Nazwiska osób pracujących przy krążku nie powinny być nam obce - w końcu to sama śmietanka branży: Rico Love, Cainon Lamb, Earl & E, Polow da Don, Salaam Remi, etc. Niby są to postacie, które naprawdę znają się na rzeczy - nie rozumiem, dlaczego więc oddano nam materiał, który możemy spotkać na płytach wielu innych gwiazd czarnego rnb. Nie ma tu kompletnie żadnej muzycznej nowości, całość jest powieleniem wcześniejszych produkcji - zarówno swoich, jak i koleżanek.
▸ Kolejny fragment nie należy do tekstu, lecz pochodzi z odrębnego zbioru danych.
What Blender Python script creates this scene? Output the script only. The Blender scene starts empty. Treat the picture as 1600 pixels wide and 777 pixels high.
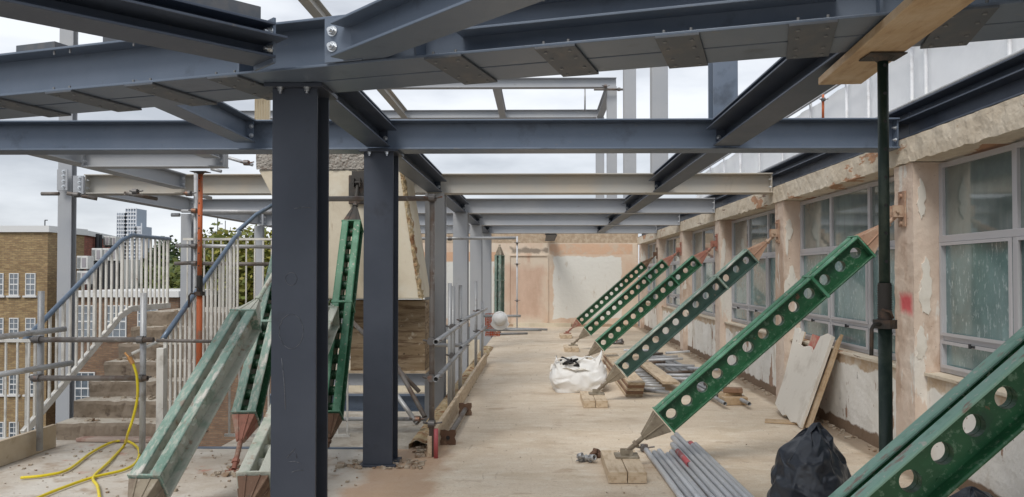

Pod kątem oryginalności nie jest za najlepiej. Jednak z drugiej strony, utwory nie brzmią banalnie i ich wtórność raczej nikogo nie uśpi, ani tym bardziej nie przyprawi o mdłości. Przy New Life można się zrelaksować, wyciszyć - podkład jest na tyle subtelny, że dla miłośników gatunku może stanowić pewnego rodzaju chillout.
Płytę rozpoczyna intro, w którym Monica telefonuje do Mary J. Blige (czyżby inspiracja My Life II, gdzie piosenkarka dzwoniła do Diddy'iego?)- starsza koleżanka przypomina jej o tym, że powinna cieszyć się ze swojego życia, ponieważ ma dla kogo żyć i z kim dzielić się swoimi sukcesami. Następnie tematyka przechodzi już standardowo do miłości, szczęścia, rozstań i innych pokrewnych rozważań. Również nic odkrywczego, ale nie ma nawet na co narzekać.
Dotychczas, z krążka wydano tylko jeden utwór It All Belongs to Me, w którym gościnnie udziela się Brandy. Istnieją również pogłoski, jakoby drugim singlem miałby został Without You. Natomiast z 'pozasingli' na uwagę zasługuje Daddys Good Girl oraz Man Who Has Everything. Mimo wszystko, tracki nie nadają się do pojedynczego słuchania - o ile pod wpływem nastroju, klimatu, całe wydawnictwo zdaje się być przyjemne, o tyle w pojedynkę nagrania nie są zbyt wiele warte.
Szczerze mówiąc, nie wiem, jak się ma tytuł New Life do oferowanej muzyki: Monica wciąż pozostaje w starym stylu, do którego nie wniosła zbyt wielu innowacji, ba, prawie żadnej - jest to bardziej powrót do przeszłości aniżeli coś nowego. W każdym razie, nie jest to płyta na jeden raz - mimo iż nie będzie towarzyszyć mi na moim odtwarzaczu, to z pewnością co jakiś czas będę do niej powracał, głównie chcąc się odprężyć, wypocząć (chociaż i na tym polu ma dużą konkurencję). Szału niestety nie ma...
Zgadzasz się? Podaj dalej:
2 komentarze:
Kiedys Monica juz spiewala z Brandy. W utworze "The Boy is Mine", i to byl troche wiekszy przeboj niz teraz " It all belongs to me" ktory przeszedl bez echa. A ta plyta jakos nie przypadla mi do gustu.
Album Moniki czeka u mnie w kolejce do odsłuchania. Podobał mi się ten poprzedni. Nie wiem, jak będzie z tym, bo singiel z Brandy zupełnie mi nie leży... Ale jestem dobrej myśli.